* _MATERIAL PROVIDED_:
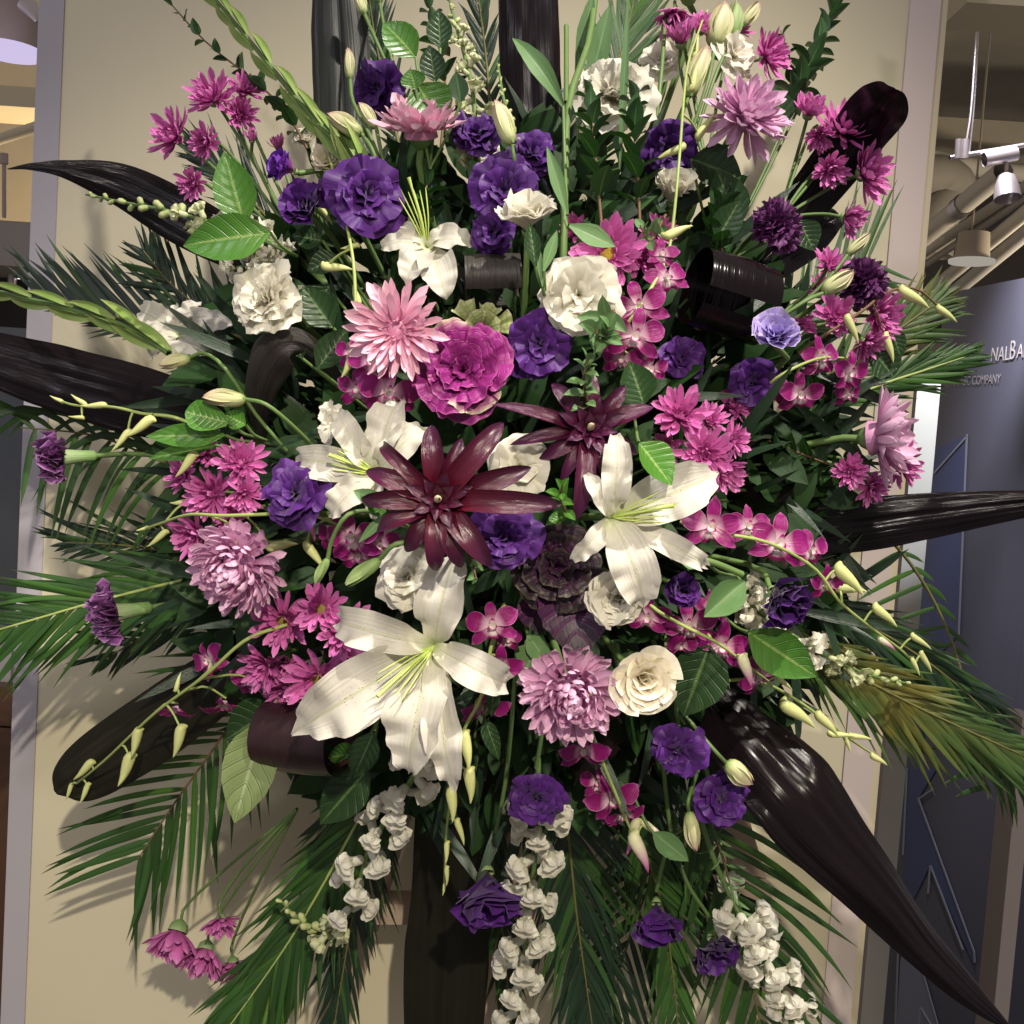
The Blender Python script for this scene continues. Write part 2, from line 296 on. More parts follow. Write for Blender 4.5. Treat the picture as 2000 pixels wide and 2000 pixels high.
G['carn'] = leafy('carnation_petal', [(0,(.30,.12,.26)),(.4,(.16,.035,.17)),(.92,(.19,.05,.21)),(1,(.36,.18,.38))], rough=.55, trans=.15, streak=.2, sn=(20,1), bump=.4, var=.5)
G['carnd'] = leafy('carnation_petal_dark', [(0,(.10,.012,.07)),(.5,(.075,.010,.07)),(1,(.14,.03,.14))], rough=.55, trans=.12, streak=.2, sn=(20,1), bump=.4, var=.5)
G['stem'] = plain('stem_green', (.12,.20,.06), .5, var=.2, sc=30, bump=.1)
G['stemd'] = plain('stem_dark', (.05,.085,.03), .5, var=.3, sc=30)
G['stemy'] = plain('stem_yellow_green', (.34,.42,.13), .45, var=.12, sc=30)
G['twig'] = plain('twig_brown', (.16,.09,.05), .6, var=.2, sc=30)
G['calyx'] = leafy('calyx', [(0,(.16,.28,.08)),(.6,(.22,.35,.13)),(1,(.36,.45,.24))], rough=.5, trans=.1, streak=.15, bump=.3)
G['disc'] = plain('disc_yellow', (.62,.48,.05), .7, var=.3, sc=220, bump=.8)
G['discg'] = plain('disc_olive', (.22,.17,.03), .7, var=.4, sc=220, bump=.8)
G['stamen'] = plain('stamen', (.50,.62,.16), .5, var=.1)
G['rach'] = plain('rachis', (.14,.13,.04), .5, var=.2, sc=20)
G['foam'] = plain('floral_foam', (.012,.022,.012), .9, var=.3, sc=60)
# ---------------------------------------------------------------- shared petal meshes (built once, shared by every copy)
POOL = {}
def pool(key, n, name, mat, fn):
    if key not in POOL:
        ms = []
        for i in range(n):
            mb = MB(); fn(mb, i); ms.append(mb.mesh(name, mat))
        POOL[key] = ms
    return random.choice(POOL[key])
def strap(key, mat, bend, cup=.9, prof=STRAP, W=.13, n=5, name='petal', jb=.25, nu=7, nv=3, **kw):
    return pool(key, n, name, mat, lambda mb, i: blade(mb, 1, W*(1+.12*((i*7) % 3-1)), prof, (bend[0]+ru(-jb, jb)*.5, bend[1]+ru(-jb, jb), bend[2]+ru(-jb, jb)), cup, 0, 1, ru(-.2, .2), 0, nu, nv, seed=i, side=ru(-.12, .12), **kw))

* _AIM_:
Retype each line of the listing above word for word. Exclude the pictures.

* _RESPONSE TO THIS TASK_:
The Blender Python script for this scene continues. Write part 2, from line 296 on. More parts follow. Write for Blender 4.5. Treat the picture as 2000 pixels wide and 2000 pixels high.
G['carn'] = leafy('carnation_petal', [(0,(.30,.12,.26)),(.4,(.16,.035,.17)),(.92,(.19,.05,.21)),(1,(.36,.18,.38))], rough=.55, trans=.15, streak=.2, sn=(20,1), bump=.4, var=.5)
G['carnd'] = leafy('carnation_petal_dark', [(0,(.10,.012,.07)),(.5,(.075,.010,.07)),(1,(.14,.03,.14))], rough=.55, trans=.12, streak=.2, sn=(20,1), bump=.4, var=.5)
G['stem'] = plain('stem_green', (.12,.20,.06), .5, var=.2, sc=30, bump=.1)
G['stemd'] = plain('stem_dark', (.05,.085,.03), .5, var=.3, sc=30)
G['stemy'] = plain('stem_yellow_green', (.34,.42,.13), .45, var=.12, sc=30)
G['twig'] = plain('twig_brown', (.16,.09,.05), .6, var=.2, sc=30)
G['calyx'] = leafy('calyx', [(0,(.16,.28,.08)),(.6,(.22,.35,.13)),(1,(.36,.45,.24))], rough=.5, trans=.1, streak=.15, bump=.3)
G['disc'] = plain('disc_yellow', (.62,.48,.05), .7, var=.3, sc=220, bump=.8)
G['discg'] = plain('disc_olive', (.22,.17,.03), .7, var=.4, sc=220, bump=.8)
G['stamen'] = plain('stamen', (.50,.62,.16), .5, var=.1)
G['rach'] = plain('rachis', (.14,.13,.04), .5, var=.2, sc=20)
G['foam'] = plain('floral_foam', (.012,.022,.012), .9, var=.3, sc=60)
# ---------------------------------------------------------------- shared petal meshes (built once, shared by every copy)
POOL = {}
def pool(key, n, name, mat, fn):
    if key not in POOL:
        ms = []
        for i in range(n):
            mb = MB(); fn(mb, i); ms.append(mb.mesh(name, mat))
        POOL[key] = ms
    return random.choice(POOL[key])
def strap(key, mat, bend, cup=.9, prof=STRAP, W=.13, n=5, name='petal', jb=.25, nu=7, nv=3, **kw):
    return pool(key, n, name, mat, lambda mb, i: blade(mb, 1, W*(1+.12*((i*7) % 3-1)), prof, (bend[0]+ru(-jb, jb)*.5, bend[1]+ru(-jb, jb), bend[2]+ru(-jb, jb)), cup, 0, 1, ru(-.2, .2), 0, nu, nv, seed=i, side=ru(-.12, .12), **kw))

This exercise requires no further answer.